Devant de tels engagements, on peut alors regretter que le Ministère français des affaires étrangères en publiant la nouvelle carte du Maroc qui inclut les Provinces du sud ait maintenu la désignation de celles-ci comme « Sahara occidental »… qui remonte à la pratique de l’ONU à l’époque de la présence espagnole alors que le territoire était déclaré « non autonome » au sens de la Charte. Il est vrai que la nouvelle carte ne comporte plus le trait séparant les Provinces du sud des autres parties du Royaume.
Toutefois, l’appellation est fâcheuse. Le territoire des Provinces du sud n’est pas évidemment un « territoire non autonome » au sens de la Charte. Il suffit de rappeler que les membres des Nations Unies s’en sont tenus à une définition purement formelle de « territoire non autonome » de l’article 73 qui tient à deux éléments : d’une part, ce statut est conditionnel, il dépend d’une déclaration volontaire des États intéressés qui administrent les territoires en cause ; d’autre part, l’élément crucial du statut consiste dans une obligation d’information : la puissance administrante doit communiquer au Secrétaire général de l’ONU, sous réserve des exigences de la sécurité et de considérations d’ordre constitutionnel, des renseignements de nature technique relatifs aux conditions économiques, sociales et de l’instruction dans les territoires dont ils sont responsables. Dès 1946, des communications ont été adressées, intéressant soixante-quatorze territoires placés sous l’autorité de huit puissances administrantes ; un comité ad hoc qui deviendra en 1963 le Comité de décolonisation est mis en place. Par une résolution de 1953, l’Assemblée générale énumère plusieurs séries de facteurs qu’il y a lieu de prendre en compte pour déterminer le caractère autonome ou nom d’un territoire et elle se reconnaît le pouvoir de décider « s’il y a lieu de continuer ou de cesser de communiquer les renseignements prévus » par la Charte, réaffirmant que « chaque cas d’espèce doit être examiné et tranché en tenant compte des circonstances qui lui sont propres et du droit des peuples à disposer d’eux-mêmes ». Elle admet aussi qu’un territoire peut devenir autonome en s’associant à un État, à condition que cette association soit effectuée librement et sur un pied d’égalité absolue (Assemblée Générale, résolution 742 (VIII) du 27 novembre 1953 adoptée sur rapport de la 4ème commission). Dès lors, rien ne justifie juridiquement que les Provinces du sud soient désignées comme Sahara occidental expression retenue pour l’ancien territoire non autonome.

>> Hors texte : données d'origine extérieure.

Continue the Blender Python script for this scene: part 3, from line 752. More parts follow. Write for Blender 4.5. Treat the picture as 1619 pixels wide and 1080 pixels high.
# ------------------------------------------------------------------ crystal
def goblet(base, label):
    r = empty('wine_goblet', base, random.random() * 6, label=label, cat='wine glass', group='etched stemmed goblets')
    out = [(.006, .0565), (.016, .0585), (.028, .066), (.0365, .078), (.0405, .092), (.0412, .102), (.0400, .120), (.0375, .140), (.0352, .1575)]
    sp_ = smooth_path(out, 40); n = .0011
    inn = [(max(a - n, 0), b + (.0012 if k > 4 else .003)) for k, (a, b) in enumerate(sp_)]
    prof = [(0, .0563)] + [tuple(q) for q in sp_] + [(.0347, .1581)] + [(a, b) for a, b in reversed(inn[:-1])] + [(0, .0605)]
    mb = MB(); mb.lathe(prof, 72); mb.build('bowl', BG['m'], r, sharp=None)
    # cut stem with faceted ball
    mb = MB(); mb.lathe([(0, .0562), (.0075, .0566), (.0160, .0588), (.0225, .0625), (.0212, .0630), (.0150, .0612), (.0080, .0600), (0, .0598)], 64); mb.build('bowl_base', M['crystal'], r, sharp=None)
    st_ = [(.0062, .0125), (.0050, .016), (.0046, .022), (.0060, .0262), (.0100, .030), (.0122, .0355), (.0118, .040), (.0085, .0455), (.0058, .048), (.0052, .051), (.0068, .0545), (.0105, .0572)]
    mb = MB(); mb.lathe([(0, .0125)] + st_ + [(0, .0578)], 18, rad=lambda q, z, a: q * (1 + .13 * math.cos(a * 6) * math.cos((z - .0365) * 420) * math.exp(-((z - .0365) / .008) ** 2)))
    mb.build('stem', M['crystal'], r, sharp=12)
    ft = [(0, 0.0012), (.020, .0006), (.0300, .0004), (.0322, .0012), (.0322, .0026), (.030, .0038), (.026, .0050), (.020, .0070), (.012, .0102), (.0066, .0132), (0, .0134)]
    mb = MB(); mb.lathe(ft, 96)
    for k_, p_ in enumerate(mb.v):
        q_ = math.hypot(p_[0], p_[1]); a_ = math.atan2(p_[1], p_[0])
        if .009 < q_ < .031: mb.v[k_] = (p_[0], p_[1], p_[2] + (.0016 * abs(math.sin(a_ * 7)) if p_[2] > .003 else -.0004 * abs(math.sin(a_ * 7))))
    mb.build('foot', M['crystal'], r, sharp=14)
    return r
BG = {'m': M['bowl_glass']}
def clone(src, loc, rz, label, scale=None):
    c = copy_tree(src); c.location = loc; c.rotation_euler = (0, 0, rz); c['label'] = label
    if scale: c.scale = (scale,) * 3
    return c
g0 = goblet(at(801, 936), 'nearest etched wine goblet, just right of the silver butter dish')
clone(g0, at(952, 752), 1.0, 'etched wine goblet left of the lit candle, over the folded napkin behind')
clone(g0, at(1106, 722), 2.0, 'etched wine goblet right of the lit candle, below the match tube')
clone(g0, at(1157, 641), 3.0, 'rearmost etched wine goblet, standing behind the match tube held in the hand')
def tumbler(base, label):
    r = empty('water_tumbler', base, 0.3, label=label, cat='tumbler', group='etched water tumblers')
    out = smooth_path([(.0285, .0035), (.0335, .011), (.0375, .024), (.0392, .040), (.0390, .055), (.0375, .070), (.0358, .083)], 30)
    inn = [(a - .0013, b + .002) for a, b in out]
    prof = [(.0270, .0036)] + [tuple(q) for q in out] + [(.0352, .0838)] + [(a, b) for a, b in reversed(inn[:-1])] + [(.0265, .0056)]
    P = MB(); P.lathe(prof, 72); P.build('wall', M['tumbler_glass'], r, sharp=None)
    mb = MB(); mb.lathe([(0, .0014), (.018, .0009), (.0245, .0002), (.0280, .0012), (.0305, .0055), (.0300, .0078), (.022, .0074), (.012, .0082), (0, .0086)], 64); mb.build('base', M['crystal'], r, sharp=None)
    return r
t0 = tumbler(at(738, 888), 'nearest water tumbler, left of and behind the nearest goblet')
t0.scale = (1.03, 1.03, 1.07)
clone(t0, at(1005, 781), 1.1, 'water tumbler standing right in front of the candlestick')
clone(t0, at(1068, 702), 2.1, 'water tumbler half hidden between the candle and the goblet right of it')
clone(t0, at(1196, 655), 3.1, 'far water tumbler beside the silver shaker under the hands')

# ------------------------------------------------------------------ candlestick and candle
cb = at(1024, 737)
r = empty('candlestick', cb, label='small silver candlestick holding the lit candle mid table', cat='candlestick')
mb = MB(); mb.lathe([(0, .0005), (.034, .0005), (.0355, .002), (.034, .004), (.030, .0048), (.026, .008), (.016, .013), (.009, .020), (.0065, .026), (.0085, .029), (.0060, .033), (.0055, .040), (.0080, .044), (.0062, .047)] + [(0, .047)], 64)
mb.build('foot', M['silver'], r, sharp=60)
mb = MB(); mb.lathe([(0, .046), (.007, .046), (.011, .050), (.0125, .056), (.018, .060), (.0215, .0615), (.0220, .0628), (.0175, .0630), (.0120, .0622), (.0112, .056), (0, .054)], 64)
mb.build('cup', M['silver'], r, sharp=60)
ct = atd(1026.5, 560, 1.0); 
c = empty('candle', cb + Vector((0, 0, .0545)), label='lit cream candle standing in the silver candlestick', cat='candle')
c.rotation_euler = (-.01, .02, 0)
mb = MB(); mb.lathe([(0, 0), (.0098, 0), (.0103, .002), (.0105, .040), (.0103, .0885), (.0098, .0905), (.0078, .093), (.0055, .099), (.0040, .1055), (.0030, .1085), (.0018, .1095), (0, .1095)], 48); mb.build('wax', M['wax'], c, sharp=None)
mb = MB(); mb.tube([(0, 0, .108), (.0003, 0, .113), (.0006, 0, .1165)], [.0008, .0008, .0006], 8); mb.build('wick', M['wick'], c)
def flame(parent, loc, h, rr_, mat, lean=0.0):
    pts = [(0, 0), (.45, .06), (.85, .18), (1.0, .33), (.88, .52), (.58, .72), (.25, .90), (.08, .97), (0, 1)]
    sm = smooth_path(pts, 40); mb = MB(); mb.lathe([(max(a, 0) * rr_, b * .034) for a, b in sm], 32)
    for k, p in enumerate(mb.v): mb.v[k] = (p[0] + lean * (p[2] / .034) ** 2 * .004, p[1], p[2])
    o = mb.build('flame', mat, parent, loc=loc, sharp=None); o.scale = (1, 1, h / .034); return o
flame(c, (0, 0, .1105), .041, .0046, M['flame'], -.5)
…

En troisième lieu, il importe de relever que par cette résolution 2756, le Conseil de sécurité consacre pour la dix-septième année l’initiative marocaine d’autonomie « comme seule et unique base » du règlement du différend, en estimant « sérieux et crédibles » les efforts du Maroc. Cette proposition d’autonomie, sous souveraineté marocaine, est soutenue par plus de cent États – dont deux membres permanents du Conseil de sécurité – et des organisations internationales. Ainsi que l’a relevé le représentant du Royaume à l’ONU, l’ambassadeur Omar Hilale dont l’autorité est reconnue par tous, « cette dynamique internationale reflète une avancée diplomatique solide en faveur du Maroc » ; il relève que la résolution demande au Conseil de sécurité prend en considération la dynamique internationale et le momentum récent au profit de l’initiative marocaine d’autonomie qui jouit du soutien de 20 membres de l’Union européenne et d’une centaine d’États et d’organisations internationales et régionales.

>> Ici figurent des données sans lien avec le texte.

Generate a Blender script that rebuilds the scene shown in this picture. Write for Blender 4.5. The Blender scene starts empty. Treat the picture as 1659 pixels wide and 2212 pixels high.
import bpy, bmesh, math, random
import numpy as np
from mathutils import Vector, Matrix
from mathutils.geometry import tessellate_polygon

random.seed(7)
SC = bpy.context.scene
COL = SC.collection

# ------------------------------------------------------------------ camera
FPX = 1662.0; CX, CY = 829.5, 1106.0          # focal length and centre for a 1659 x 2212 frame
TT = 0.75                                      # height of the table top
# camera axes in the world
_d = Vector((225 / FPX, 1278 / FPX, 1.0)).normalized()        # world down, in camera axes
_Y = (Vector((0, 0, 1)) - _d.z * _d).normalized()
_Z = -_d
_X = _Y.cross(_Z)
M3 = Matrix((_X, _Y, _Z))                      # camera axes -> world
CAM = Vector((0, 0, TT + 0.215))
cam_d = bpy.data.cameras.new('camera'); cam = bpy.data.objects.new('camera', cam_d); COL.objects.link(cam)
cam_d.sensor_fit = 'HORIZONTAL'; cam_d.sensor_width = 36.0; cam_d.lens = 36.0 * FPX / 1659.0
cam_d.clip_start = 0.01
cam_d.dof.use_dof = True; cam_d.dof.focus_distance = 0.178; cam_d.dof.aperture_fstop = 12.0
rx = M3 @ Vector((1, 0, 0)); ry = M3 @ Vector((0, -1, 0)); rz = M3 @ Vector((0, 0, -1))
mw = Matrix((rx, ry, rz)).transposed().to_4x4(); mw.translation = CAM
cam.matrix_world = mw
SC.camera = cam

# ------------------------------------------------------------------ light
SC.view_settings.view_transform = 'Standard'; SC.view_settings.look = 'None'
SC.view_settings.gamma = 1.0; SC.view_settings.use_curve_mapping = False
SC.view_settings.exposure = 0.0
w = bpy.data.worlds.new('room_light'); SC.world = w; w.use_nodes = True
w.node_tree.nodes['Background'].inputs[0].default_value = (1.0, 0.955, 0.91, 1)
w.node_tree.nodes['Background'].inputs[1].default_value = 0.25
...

Le Conseil de sécurité appelle les parties à éviter « les actes qui pourraient compromettre le processus politique », cela implique le respect du cessez-le-feu dont le Conseil constate « avec une profonde inquiétude la rupture ». Encore faudrait-il que l’Algérie accepte de revenir aux « tables rondes » qui réunissent les quatre parties intéressées : la Maroc, l’Algérie, la Mauritanie et le groupe du Polisario. Ce format avait été imaginé par l’envoyé spécial du Secrétaire général des Nations Unies Horst Kohler. Il a donné lieu à des sessions en décembre 2018 et mars 2019, mais l’Algérie, instigateur et acteur principal du conflit, refuse désormais d’y participer ; bien qu’elle utilise par procuration sa créature, le Polisario, elle estime que seul ce dernier devrait négocier directement avec le Royaume. Illustrant cette obstination, le délégué algérien au Conseil de sécurité a déclaré : « ce n’est pas la nature des tables rondes qui est contestée, ce sont les plats qui sont servis dessus » … et il a menacé : « Mon pays s’appliquera à dénoncer toutes les transactions portant sur la souveraineté du Sahara occidental effectuées contre des avantages stratégiques, économiques ou commerciaux » !

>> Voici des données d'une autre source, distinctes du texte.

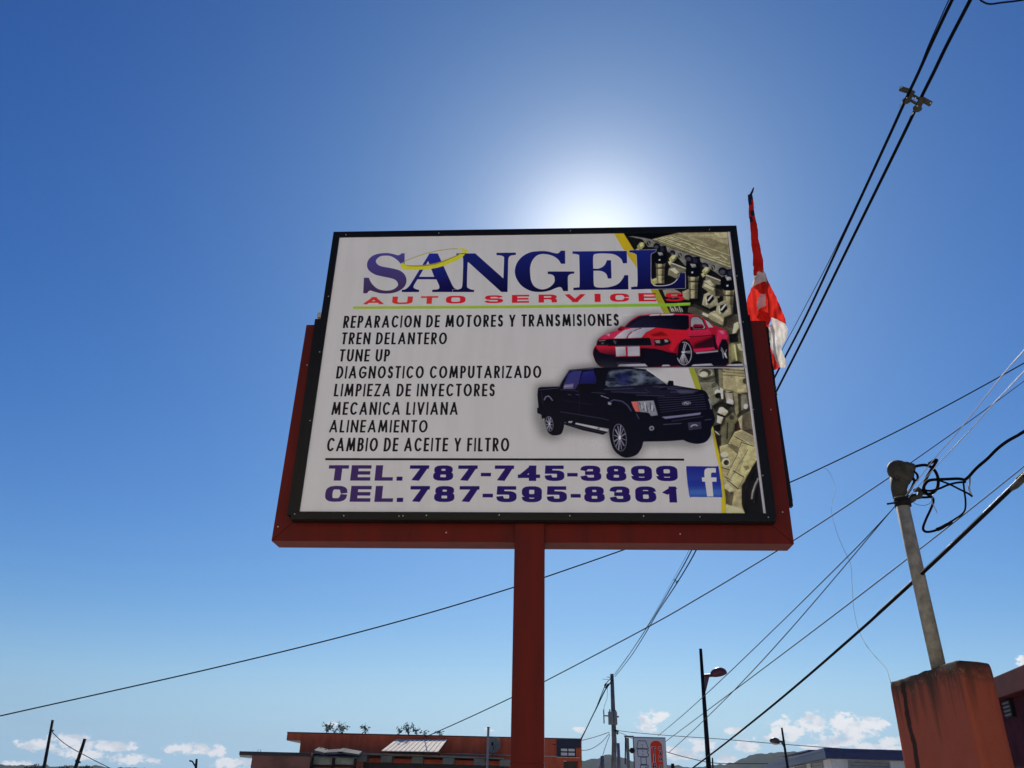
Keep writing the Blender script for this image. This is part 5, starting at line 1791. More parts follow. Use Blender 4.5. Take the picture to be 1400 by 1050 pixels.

Ce faisant l’Algérie s’isole en entretenant un conflit régional artificiel qui ne trompe plus personne ; cette position témoigne de l’échec des manœuvres du régime. L’abstention passive ou le refus de voter, comme la « politique de la chaise vide » dans d’autres précédents, ne peut que lasser les puissances. Celles-ci considèrent le plan d’autonomie marocain comme la seule solution crédible susceptible d’assurer la stabilité, la sécurité et le développement de la région.